Newhall also had a tremendous drive to be first and constantly left the Examiner far behind in covering the "post teen-age youth world" and watching the radical movement. Nothing pleased him more than scooping his arch rival. His biggest scoop in recent years was the Chronicle's expose of San Francisco County Tax Assessor Russell Wolclen. The paper disclosed that Wolden gave favorable tax assessments to his friends, a crime for which he was later convicted. When the Chronicle and the Examiner merged in September 1965, much of Newhall's competitive drive was diverted into conflict with Publisher-Owner Charles de Young Thieriot.
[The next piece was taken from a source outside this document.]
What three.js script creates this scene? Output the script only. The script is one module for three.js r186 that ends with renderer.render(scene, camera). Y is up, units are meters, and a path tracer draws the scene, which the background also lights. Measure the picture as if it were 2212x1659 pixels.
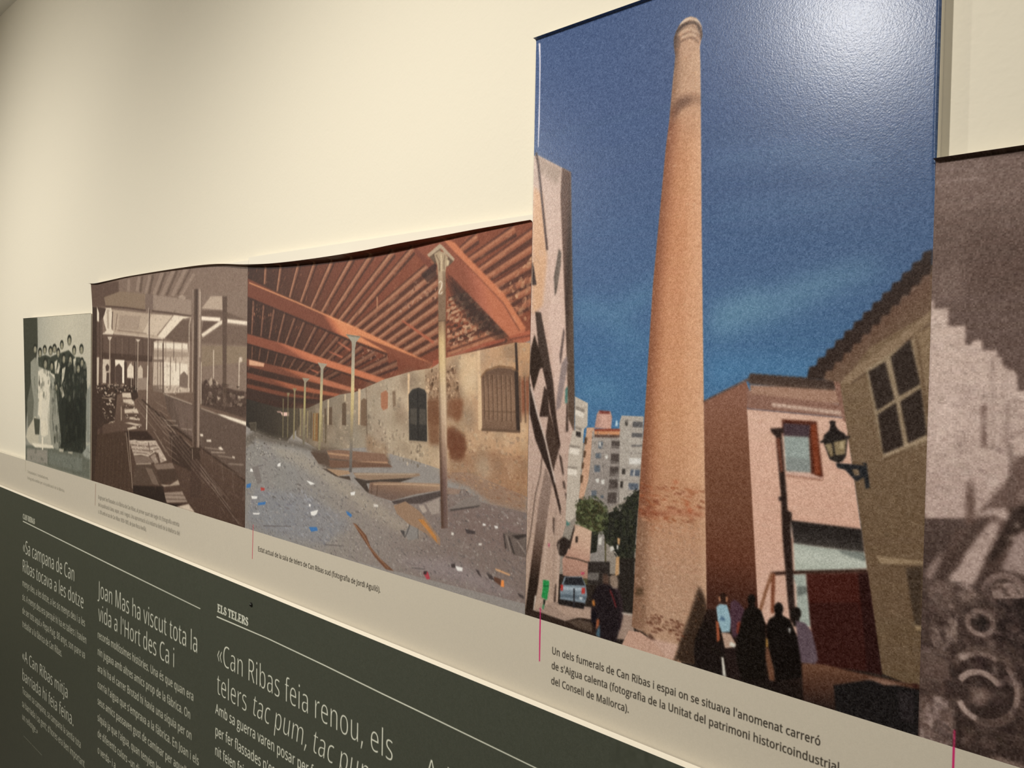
import * as THREE from 'three';
import { RoundedBoxGeometry } from 'three/addons/geometries/RoundedBoxGeometry.js';
import { mergeGeometries } from 'three/addons/utils/BufferGeometryUtils.js';

// ---------- camera, lights, exposure ----------
const scene = new THREE.Scene();
const camera = new THREE.PerspectiveCamera(48.3, 2212 / 1659, 0.05, 30);
camera.position.set(0, 1.5, 0.8);                                  // the wall is the plane z = 0
camera.rotation.set(-0.0249965, 0.7868538, 0.0188365, 'YXZ');
scene.add(camera);
const renderer = new THREE.WebGLRenderer({ antialias: true });
renderer.toneMapping = THREE.LinearToneMapping;
renderer.toneMappingExposure = 1.0;
renderer.shadowMap.enabled = true;
scene.background = new THREE.Color(0x000000);
const LAMP_COLOUR = new THREE.Color(1, 0.972, 0.925);
const LAMPS = [                                                     // ceiling spotlights: x, z, strength, aim x, aim y, half-angle of the beam
  [-0.95, 1.42, 0.9, -0.9, 1.12, 0.92], [-3.1, 1.8, 1.7, -2.45, 0.62, 1.06], [0.95, 1.6, 0.55, 0.1, 1.3, 0.9]  // second and third: out of view, placed to light left wall and right board sides
];
const LAMP_CANDELA = 8.3, CEILING = 2.606, LAMP_Y = 2.42;

// ---------- helpers ----------
let seed = 7;
const rnd = () => { seed = (seed * 1664525 + 1013904223) % 4294967296; return seed / 4294967296; };
const rr = (a, b) => a + (b - a) * rnd();
const used = {};
const numbered = (n) => { used[n] = (used[n] ?? -1) + 1; return used[n] ? n + '_' + String(used[n]).padStart(3, '0') : n; };
function group(name, label, category, set) {
  const o = new THREE.Group(); o.name = numbered(name); o.userData = { label, category }; if (set) o.userData.group = set;
  scene.add(o); return o;
}
function mesh(name, geometry, material, parent) {
  const o = new THREE.Mesh(geometry, material); o.name = parent === scene ? numbered(name) : name; o.castShadow = o.receiveShadow = true;
  if (parent !== scene) { const n = parent.children.filter((c) => c.name.replace(/_\d{3}$/, '') === name).length; if (n) o.name = name + '_' + String(n).padStart(3, '0'); }
  parent.add(o); return o;
}
function structure(name, geometry, material, x, y, z) {
  const o = mesh(name, geometry, material, scene); o.position.set(x, y, z); o.userData.kind = 'structure'; return o;
}
// canvas painting: everything is in canvas pixels of the print at hand
function sheetCanvas(w, h, colour) {
  const c = document.createElement('canvas'); c.width = w; c.height = h;
  const g = c.getContext('2d'); g.fillStyle = colour; g.fillRect(0, 0, w, h); return g;
}
function path(g, p) { g.beginPath(); for (let i = 0; i < p.length; i += 2) i ? g.lineTo(p[i], p[i + 1]) : g.moveTo(p[i], p[i + 1]); g.closePath(); }
function poly(g, colour, ...ps) { g.fillStyle = colour; for (const p of ps) { path(g, p); g.fill(); } }
function grad(g, p, [x0, y0, x1, y1], ...stops) {
  const f = g.createLinearGradient(x0, y0, x1, y1); stops.forEach((c, i) => f.addColorStop(i / (stops.length - 1), c));
  poly(g, f, p);
}
function soft(g, px, fn) {                                             // soft-edged shapes: painted on a layer, blurred once
  const c = document.createElement('canvas'); c.width = g.canvas.width; c.height = g.canvas.height; fn(c.getContext('2d'));
  g.filter = `blur(${px}px)`; g.drawImage(c, 0, 0); g.filter = 'none';
}
function clip(g, p, fn) { g.save(); path(g, p); g.clip(); fn(); g.restore(); }
function specks(g, p, n, colours, w, h, turn = 0, alpha = 0.5) {
  let x0 = 1e9, x1 = -1e9, y0 = 1e9, y1 = -1e9;
  for (let i = 0; i < p.length; i += 2) { x0 = Math.min(x0, p[i]); x1 = Math.max(x1, p[i]); y0 = Math.min(y0, p[i + 1]); y1 = Math.max(y1, p[i + 1]); }
  clip(g, p, () => {
    for (let i = 0; i < n; i++) {
      g.save(); g.globalAlpha = alpha * rr(0.3, 1); g.fillStyle = colours[Math.floor(rnd() * colours.length)];
      g.translate(rr(x0, x1), rr(y0, y1)); g.rotate(turn + rr(-0.3, 0.3)); g.beginPath(); g.ellipse(0, 0, w * rr(0.3, 1), h * rr(0.3, 1), 0, 0, 7); g.fill(); g.restore();
    }
  });
}
function finish(g, blur, grain, cell = 1, contrast = 1, pivot = 95) {                           // slight print softness and printing grain
  const { width: w, height: h } = g.canvas;
  if (blur) { const c = document.createElement('canvas'); c.width = w; c.height = h; const k = c.getContext('2d'); k.drawImage(g.canvas, 0, 0); g.filter = `blur(${blur}px)`; g.drawImage(c, 0, 0); g.filter = 'none'; }
  const d = g.getImageData(0, 0, w, h), a = d.data, cw = Math.ceil(w / cell) + 1, row = new Float32Array(cw * (Math.ceil(h / cell) + 1)).map(() => rnd() + rnd() - 1);
  const low = new Float32Array(Math.ceil(w / 7 + 2) * Math.ceil(h / 7 + 2)).map(() => rnd() - 0.5), lw = Math.ceil(w / 7 + 2);
  for (let y = 0; y < h; y++) for (let x = 0; x < w; x++) {
    const k = (y * w + x) * 4, n = grain * (row[Math.floor(y / cell) * cw + Math.floor(x / cell)] + 0.6 * low[Math.floor(y / 7) * lw + Math.floor(x / 7)]);
    for (let c = 0; c < 3; c++) a[k + c] = pivot + (a[k + c] - pivot) * contrast + n;
  }
  g.putImageData(d, 0, 0);
}
function texture(g) { const t = new THREE.CanvasTexture(g.canvas); t.colorSpace = THREE.SRGBColorSpace; t.anisotropy = 8; return t; }
// a line of print: baseline start x, y, width of the text (or of its first part), cap height
function text(g, str, [x, y, w, cap], colour, { font = 'sans-serif', weight = '', part = str, thin = 0, slant = 0, alpha = 1, heavy = 0 } = {}) {
  const size = cap / 0.714; g.font = `${weight} ${size}px ${font}`.trim();
  const k = w / g.measureText(part).width, c = document.createElement('canvas'), pad = size * 0.5;
  c.width = Math.ceil(g.measureText(str).width * k + pad * 2 + size); c.height = Math.ceil(size * 2);
  const t = c.getContext('2d'); t.setTransform(k, 0, -slant, 1, pad + slant * 0, size * 1.3); t.font = g.font; t.fillStyle = colour; t.lineJoin = 'round';
  t.fillText(str, 0, 0);
  if (heavy) { t.strokeStyle = colour; t.lineWidth = heavy * size; t.strokeText(str, 0, 0); }
  if (thin) { t.globalCompositeOperation = 'destination-out'; t.lineWidth = thin * size; t.strokeText(str, 0, 0); }
  g.globalAlpha = alpha; g.drawImage(c, x - pad, y - size * 1.3); g.globalAlpha = 1;
}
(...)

Ever since Thieriot inherited control of the Chronicle in 1955, he has been slowly shifting to the right. More and more, Newhall was forced into a buffer position between his young liberal staff and the conservative publisher. The feeling among Newhall's associates last week was that the weary editor had left because he was just plain fed up with ideological disputes with his publisher. Thieriot, 56, denies any such division between himself, his staff, or Newhall for that matter: "It's not true that we're poles apart. We get along pretty damn well."
All the same, Newhall has found himself a "first-aid job." Last week he took over as editor of San Francisco magazine, a slick, so-far ineffectual, city monthly with 31,000 circulation.